▼

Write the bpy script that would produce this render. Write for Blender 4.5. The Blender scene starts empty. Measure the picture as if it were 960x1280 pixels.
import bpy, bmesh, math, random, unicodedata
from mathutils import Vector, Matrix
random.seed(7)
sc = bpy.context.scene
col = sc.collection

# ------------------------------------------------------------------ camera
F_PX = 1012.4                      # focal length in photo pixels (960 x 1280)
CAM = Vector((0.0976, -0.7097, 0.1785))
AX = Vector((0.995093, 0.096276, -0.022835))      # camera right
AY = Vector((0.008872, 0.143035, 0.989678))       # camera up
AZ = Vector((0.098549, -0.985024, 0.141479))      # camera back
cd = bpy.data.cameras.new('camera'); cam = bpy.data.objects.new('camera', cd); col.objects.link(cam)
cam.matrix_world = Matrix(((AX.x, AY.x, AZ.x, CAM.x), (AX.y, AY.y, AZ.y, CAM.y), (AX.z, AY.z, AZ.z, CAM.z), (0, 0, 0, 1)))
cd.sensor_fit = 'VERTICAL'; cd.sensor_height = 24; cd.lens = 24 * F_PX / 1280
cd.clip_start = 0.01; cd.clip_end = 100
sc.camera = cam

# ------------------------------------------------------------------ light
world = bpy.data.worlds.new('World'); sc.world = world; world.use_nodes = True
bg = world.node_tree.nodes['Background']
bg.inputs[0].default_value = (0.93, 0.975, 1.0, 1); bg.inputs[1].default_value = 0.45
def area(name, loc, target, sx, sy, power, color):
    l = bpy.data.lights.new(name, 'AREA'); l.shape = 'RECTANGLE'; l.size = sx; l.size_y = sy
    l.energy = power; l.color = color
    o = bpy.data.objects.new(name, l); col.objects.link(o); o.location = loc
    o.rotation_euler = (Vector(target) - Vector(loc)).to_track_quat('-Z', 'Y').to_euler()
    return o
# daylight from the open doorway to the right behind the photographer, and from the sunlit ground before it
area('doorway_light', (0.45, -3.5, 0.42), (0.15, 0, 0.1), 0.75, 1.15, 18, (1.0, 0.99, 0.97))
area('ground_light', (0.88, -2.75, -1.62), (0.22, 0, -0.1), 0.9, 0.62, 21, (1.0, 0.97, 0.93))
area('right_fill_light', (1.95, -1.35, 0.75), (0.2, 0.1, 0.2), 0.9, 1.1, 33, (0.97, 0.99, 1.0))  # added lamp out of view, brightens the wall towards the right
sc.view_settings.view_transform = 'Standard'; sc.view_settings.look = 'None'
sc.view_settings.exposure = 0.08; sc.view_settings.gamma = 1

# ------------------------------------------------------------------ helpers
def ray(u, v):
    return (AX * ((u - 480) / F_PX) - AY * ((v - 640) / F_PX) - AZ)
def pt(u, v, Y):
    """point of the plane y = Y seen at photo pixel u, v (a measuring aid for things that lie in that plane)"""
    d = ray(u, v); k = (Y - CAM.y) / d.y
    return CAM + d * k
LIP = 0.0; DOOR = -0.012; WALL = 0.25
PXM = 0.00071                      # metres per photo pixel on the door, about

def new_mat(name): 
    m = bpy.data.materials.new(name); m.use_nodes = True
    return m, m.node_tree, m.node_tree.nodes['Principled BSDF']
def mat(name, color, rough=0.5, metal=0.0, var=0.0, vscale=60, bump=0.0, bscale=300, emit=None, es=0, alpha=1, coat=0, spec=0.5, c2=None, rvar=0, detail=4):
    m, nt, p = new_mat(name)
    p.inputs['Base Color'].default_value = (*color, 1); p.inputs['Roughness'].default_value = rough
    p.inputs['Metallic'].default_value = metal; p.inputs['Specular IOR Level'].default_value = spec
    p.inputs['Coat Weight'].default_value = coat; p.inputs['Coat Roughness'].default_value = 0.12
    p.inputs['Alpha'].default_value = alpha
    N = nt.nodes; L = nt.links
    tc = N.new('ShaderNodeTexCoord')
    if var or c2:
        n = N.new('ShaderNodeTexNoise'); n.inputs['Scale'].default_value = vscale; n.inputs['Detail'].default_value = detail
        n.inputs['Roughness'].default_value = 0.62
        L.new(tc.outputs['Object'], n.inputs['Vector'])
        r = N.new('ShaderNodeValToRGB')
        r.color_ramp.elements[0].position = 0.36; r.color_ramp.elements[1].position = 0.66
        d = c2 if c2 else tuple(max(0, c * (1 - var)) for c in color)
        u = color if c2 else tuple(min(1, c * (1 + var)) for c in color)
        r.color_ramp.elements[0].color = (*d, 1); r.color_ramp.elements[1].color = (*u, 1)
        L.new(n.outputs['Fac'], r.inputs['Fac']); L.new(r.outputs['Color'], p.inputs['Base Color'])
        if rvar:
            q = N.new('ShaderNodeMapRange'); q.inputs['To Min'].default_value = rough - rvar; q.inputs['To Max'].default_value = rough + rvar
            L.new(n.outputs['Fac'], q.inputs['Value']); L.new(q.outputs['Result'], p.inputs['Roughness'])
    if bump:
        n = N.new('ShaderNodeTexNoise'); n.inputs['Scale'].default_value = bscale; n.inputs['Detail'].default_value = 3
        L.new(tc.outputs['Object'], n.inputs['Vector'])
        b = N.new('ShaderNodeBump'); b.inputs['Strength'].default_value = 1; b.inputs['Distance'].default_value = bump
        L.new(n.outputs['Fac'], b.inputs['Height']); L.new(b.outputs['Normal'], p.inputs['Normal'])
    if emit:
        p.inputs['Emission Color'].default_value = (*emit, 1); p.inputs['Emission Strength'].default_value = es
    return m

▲

(WHAT NEEDS TO BE DONE) Write down again the exact lines running from the beginning of the data to the line containing "col = sc.collection", with both ends included.

(ANSWER TO THIS TASK)
Write the bpy script that would produce this render. Write for Blender 4.5. The Blender scene starts empty. Measure the picture as if it were 960x1280 pixels.
import bpy, bmesh, math, random, unicodedata
from mathutils import Vector, Matrix
random.seed(7)
sc = bpy.context.scene
col = sc.collection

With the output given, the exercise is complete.